Means once told areporter that snakes had been taboo among the Navajo only since they were introduced to Christianity and the myth of the Garden of Eden.
Bellecourt also criticized Means' 1995 autobiography, "Where White Men Fear To Tread," in regard to its history of AIM. Not one of the people in the movement was asked by Means' co-author, Marvin J. Wolf, to confirm Means' version of events, Bellecourt said.
"It's a very reckless book. It puts out a lot of inaccuracies and petty attacks on people that are seen as very divisive."
Bellecourt also sought to distance AIM from what he described as Means' recent forays into conservative politics. In the 1980s, Means traveled to Nicaragua to help rebel bands of Meskito Indians who were allied with the antirevolutionary Contras.
Means was being manipulated by reactionary elements under the guise of patriotism, Bellecourt said.

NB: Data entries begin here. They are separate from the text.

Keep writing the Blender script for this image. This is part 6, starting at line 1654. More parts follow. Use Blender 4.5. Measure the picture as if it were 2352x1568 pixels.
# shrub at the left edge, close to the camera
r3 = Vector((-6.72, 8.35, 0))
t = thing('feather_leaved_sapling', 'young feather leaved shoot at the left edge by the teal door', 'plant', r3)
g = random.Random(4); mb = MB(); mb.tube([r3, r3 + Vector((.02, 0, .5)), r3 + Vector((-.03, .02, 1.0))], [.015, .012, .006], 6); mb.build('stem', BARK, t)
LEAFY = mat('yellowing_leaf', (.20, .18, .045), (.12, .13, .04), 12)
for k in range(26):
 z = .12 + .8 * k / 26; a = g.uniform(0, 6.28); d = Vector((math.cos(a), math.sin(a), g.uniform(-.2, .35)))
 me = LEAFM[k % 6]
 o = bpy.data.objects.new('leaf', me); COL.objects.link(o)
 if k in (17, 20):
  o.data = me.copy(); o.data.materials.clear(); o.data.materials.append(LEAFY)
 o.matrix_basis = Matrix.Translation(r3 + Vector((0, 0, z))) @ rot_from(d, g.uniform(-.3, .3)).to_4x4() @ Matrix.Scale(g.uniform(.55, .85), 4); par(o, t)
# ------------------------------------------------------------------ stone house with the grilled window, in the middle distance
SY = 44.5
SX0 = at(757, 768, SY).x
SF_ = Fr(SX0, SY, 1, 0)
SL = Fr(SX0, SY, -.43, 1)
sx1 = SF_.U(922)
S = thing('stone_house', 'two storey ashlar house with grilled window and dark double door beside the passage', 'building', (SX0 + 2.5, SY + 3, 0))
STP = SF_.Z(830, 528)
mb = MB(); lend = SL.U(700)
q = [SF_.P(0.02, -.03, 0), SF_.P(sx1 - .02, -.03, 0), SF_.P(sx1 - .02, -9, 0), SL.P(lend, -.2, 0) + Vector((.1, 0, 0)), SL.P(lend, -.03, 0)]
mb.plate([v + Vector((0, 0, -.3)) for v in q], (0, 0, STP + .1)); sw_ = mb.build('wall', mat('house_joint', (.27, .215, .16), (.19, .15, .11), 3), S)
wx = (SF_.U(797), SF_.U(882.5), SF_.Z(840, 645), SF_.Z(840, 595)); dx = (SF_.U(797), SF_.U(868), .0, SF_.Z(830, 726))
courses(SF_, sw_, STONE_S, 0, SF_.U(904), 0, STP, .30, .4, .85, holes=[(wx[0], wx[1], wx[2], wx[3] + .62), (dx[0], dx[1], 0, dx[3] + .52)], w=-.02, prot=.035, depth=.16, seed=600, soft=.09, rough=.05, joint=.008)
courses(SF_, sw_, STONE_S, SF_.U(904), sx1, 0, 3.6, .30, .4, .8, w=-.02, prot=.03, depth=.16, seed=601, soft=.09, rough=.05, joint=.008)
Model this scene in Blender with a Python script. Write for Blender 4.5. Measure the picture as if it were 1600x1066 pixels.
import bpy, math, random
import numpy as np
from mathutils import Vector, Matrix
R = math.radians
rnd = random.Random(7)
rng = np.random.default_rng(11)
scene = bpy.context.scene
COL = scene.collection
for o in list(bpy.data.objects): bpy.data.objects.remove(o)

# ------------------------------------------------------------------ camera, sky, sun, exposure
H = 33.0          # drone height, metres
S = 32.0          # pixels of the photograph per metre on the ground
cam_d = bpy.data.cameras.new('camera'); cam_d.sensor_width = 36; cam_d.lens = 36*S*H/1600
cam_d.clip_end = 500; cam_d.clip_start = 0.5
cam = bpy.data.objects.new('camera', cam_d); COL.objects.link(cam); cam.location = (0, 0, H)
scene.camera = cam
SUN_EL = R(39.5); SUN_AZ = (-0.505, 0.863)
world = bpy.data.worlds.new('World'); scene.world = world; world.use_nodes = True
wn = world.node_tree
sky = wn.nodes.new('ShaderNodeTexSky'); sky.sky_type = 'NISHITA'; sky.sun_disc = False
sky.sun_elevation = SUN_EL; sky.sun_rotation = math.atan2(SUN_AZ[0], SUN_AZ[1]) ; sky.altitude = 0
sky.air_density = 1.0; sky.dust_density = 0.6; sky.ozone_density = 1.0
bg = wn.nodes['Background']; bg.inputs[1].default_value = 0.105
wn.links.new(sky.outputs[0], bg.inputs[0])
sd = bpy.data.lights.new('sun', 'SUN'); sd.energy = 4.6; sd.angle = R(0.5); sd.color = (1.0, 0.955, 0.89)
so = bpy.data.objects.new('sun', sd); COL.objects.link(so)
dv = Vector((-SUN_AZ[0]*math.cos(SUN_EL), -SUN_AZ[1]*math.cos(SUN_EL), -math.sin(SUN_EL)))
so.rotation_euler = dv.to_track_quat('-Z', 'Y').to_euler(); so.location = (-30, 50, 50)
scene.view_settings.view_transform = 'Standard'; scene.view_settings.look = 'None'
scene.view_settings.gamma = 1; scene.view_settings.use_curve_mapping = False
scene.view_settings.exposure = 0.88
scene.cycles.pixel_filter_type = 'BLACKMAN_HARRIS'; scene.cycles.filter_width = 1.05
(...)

He believes Means has allied himself with reactionary elements who seek to discredit AIM _ a campaign which goes back, in one form or another, to the Nixon administration.
"We don't take any joy in seeing this happen to a man who at one time was very active in the movement, but obviously whose vision has taken him on in another direction," Bellecourt said. "We have to disassociate ourselves from this kind of behavior... A lot of people feel at this point that Russell Means really needs some help."